▼

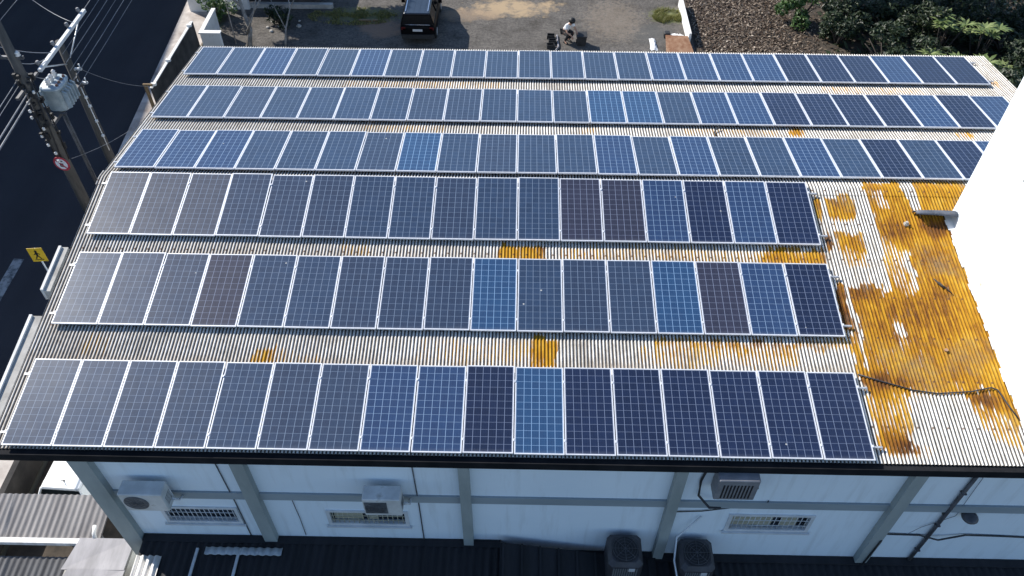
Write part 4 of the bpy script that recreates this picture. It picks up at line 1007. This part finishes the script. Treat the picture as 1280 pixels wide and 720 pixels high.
def tree(name,x,y,h,crown,n,size,seed,label,lm,bm='darkbark',tr=.16,cat='tree',lean=(0,0)):
    r=empty(name,(x,y,G),label,cat,'trees and shrubs behind the building')
    rg=np.random.default_rng(seed); m=MB()
    top=(lean[0],lean[1],h*.8)
    m.tube([(0,0,-.05),(lean[0]*.4+.05,lean[1]*.4,h*.4),top],[tr,tr*.75,tr*.35],9)
    for k in range(6):
        z=h*rg.uniform(.35,.75); t=rg.uniform(0,2*PI); q=crown[0]*rg.uniform(.4,.8); f=z/(h*.8)
        m.tube([(lean[0]*f,lean[1]*f,z),(lean[0]*f+q*.5*math.cos(t),lean[1]*f+q*.5*math.sin(t),z+h*.12),(lean[0]*f+q*math.cos(t),lean[1]*f+q*math.sin(t),z+h*.28)],[tr*.4,tr*.25,tr*.1],6)
    m.build('trunk',M[bm],r)
    m=MB(); leafcloud(m,(lean[0],lean[1],h*.78),crown,n,size,seed); m.build('crown',M[lm],r)
    return r
# right-hand thicket: tall trees beyond the frame shade it, shrubs below
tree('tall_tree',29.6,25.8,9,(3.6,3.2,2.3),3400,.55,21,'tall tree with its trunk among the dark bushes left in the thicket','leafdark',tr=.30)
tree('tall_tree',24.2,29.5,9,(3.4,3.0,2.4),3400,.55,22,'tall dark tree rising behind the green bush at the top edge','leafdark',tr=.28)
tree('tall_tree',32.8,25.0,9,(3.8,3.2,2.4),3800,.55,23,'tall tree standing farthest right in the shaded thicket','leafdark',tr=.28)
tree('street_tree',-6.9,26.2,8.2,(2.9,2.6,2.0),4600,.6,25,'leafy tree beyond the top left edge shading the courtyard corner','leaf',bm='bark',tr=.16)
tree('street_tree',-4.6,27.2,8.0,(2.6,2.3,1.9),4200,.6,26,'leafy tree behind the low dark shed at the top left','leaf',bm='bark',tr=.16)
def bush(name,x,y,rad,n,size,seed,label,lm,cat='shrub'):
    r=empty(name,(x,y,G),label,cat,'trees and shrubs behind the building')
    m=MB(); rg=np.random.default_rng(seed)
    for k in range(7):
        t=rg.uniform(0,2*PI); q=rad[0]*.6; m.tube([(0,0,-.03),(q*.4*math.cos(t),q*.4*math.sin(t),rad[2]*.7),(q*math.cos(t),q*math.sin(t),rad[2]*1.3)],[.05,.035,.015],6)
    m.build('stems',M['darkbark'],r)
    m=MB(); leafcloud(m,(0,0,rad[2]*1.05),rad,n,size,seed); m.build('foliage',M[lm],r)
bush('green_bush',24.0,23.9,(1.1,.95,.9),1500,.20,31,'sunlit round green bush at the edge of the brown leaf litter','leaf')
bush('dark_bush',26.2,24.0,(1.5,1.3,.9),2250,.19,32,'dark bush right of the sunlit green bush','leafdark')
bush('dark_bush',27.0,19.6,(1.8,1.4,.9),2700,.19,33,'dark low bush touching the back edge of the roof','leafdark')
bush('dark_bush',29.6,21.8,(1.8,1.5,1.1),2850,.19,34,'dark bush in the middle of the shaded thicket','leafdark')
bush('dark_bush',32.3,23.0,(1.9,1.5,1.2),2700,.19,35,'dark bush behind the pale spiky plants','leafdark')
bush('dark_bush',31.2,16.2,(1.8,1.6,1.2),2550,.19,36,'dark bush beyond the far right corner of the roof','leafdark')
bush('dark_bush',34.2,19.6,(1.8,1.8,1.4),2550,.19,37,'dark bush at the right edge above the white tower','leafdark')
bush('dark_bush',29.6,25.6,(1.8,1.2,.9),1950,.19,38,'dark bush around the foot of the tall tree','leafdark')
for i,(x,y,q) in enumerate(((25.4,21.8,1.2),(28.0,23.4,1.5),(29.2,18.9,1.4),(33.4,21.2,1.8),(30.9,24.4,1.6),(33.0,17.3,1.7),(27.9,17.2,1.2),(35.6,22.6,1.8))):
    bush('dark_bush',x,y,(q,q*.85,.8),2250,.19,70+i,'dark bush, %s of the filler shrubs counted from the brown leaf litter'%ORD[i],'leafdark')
for i,(x,y,z,n,lab) in enumerate(((28.6,18.3,.75,6,'pale spiky plant nearest the back edge of the roof, left of the others'),(30.0,20.6,1.35,9,'largest pale spiky plant standing in the thicket'),(31.6,19.9,1.4,8,'pale spiky plant at the right of the spiky group'),(29.9,18.0,.8,6,'low pale spiky plant close to the roof edge, in the middle of the group'),(31.2,17.9,.9,6,'low pale spiky plant near the far right roof corner'))):
    r=empty('spiky_plant',(x,y,G),lab,'plant','spiky plants in the thicket'); rg=np.random.default_rng(50+i); m=MB(); s=MB()
    for k in range(n):
        px,py,pz=rg.uniform(-.6,.6),rg.uniform(-.5,.5),z*rg.uniform(.75,1.25)+.5
        rosette(m,(px,py,pz),12,.55,rg); s.tube([(px*.2,py*.2,-.02),(px,py,pz)],[.03,.015],5)
    m.build('leaves',M['leafbright'],r); s.build('stems',M['darkbark'],r)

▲

*Exercise aim*: Make an exact copy of the whole listing, but don't bring over any pictures.

*Full answer*:
Write part 4 of the bpy script that recreates this picture. It picks up at line 1007. This part finishes the script. Treat the picture as 1280 pixels wide and 720 pixels high.
def tree(name,x,y,h,crown,n,size,seed,label,lm,bm='darkbark',tr=.16,cat='tree',lean=(0,0)):
    r=empty(name,(x,y,G),label,cat,'trees and shrubs behind the building')
    rg=np.random.default_rng(seed); m=MB()
    top=(lean[0],lean[1],h*.8)
    m.tube([(0,0,-.05),(lean[0]*.4+.05,lean[1]*.4,h*.4),top],[tr,tr*.75,tr*.35],9)
    for k in range(6):
        z=h*rg.uniform(.35,.75); t=rg.uniform(0,2*PI); q=crown[0]*rg.uniform(.4,.8); f=z/(h*.8)
        m.tube([(lean[0]*f,lean[1]*f,z),(lean[0]*f+q*.5*math.cos(t),lean[1]*f+q*.5*math.sin(t),z+h*.12),(lean[0]*f+q*math.cos(t),lean[1]*f+q*math.sin(t),z+h*.28)],[tr*.4,tr*.25,tr*.1],6)
    m.build('trunk',M[bm],r)
    m=MB(); leafcloud(m,(lean[0],lean[1],h*.78),crown,n,size,seed); m.build('crown',M[lm],r)
    return r
# right-hand thicket: tall trees beyond the frame shade it, shrubs below
tree('tall_tree',29.6,25.8,9,(3.6,3.2,2.3),3400,.55,21,'tall tree with its trunk among the dark bushes left in the thicket','leafdark',tr=.30)
tree('tall_tree',24.2,29.5,9,(3.4,3.0,2.4),3400,.55,22,'tall dark tree rising behind the green bush at the top edge','leafdark',tr=.28)
tree('tall_tree',32.8,25.0,9,(3.8,3.2,2.4),3800,.55,23,'tall tree standing farthest right in the shaded thicket','leafdark',tr=.28)
tree('street_tree',-6.9,26.2,8.2,(2.9,2.6,2.0),4600,.6,25,'leafy tree beyond the top left edge shading the courtyard corner','leaf',bm='bark',tr=.16)
tree('street_tree',-4.6,27.2,8.0,(2.6,2.3,1.9),4200,.6,26,'leafy tree behind the low dark shed at the top left','leaf',bm='bark',tr=.16)
def bush(name,x,y,rad,n,size,seed,label,lm,cat='shrub'):
    r=empty(name,(x,y,G),label,cat,'trees and shrubs behind the building')
    m=MB(); rg=np.random.default_rng(seed)
    for k in range(7):
        t=rg.uniform(0,2*PI); q=rad[0]*.6; m.tube([(0,0,-.03),(q*.4*math.cos(t),q*.4*math.sin(t),rad[2]*.7),(q*math.cos(t),q*math.sin(t),rad[2]*1.3)],[.05,.035,.015],6)
    m.build('stems',M['darkbark'],r)
    m=MB(); leafcloud(m,(0,0,rad[2]*1.05),rad,n,size,seed); m.build('foliage',M[lm],r)
bush('green_bush',24.0,23.9,(1.1,.95,.9),1500,.20,31,'sunlit round green bush at the edge of the brown leaf litter','leaf')
bush('dark_bush',26.2,24.0,(1.5,1.3,.9),2250,.19,32,'dark bush right of the sunlit green bush','leafdark')
bush('dark_bush',27.0,19.6,(1.8,1.4,.9),2700,.19,33,'dark low bush touching the back edge of the roof','leafdark')
bush('dark_bush',29.6,21.8,(1.8,1.5,1.1),2850,.19,34,'dark bush in the middle of the shaded thicket','leafdark')
bush('dark_bush',32.3,23.0,(1.9,1.5,1.2),2700,.19,35,'dark bush behind the pale spiky plants','leafdark')
bush('dark_bush',31.2,16.2,(1.8,1.6,1.2),2550,.19,36,'dark bush beyond the far right corner of the roof','leafdark')
bush('dark_bush',34.2,19.6,(1.8,1.8,1.4),2550,.19,37,'dark bush at the right edge above the white tower','leafdark')
bush('dark_bush',29.6,25.6,(1.8,1.2,.9),1950,.19,38,'dark bush around the foot of the tall tree','leafdark')
for i,(x,y,q) in enumerate(((25.4,21.8,1.2),(28.0,23.4,1.5),(29.2,18.9,1.4),(33.4,21.2,1.8),(30.9,24.4,1.6),(33.0,17.3,1.7),(27.9,17.2,1.2),(35.6,22.6,1.8))):
    bush('dark_bush',x,y,(q,q*.85,.8),2250,.19,70+i,'dark bush, %s of the filler shrubs counted from the brown leaf litter'%ORD[i],'leafdark')
for i,(x,y,z,n,lab) in enumerate(((28.6,18.3,.75,6,'pale spiky plant nearest the back edge of the roof, left of the others'),(30.0,20.6,1.35,9,'largest pale spiky plant standing in the thicket'),(31.6,19.9,1.4,8,'pale spiky plant at the right of the spiky group'),(29.9,18.0,.8,6,'low pale spiky plant close to the roof edge, in the middle of the group'),(31.2,17.9,.9,6,'low pale spiky plant near the far right roof corner'))):
    r=empty('spiky_plant',(x,y,G),lab,'plant','spiky plants in the thicket'); rg=np.random.default_rng(50+i); m=MB(); s=MB()
    for k in range(n):
        px,py,pz=rg.uniform(-.6,.6),rg.uniform(-.5,.5),z*rg.uniform(.75,1.25)+.5
        rosette(m,(px,py,pz),12,.55,rg); s.tube([(px*.2,py*.2,-.02),(px,py,pz)],[.03,.015],5)
    m.build('leaves',M['leafbright'],r); s.build('stems',M['darkbark'],r)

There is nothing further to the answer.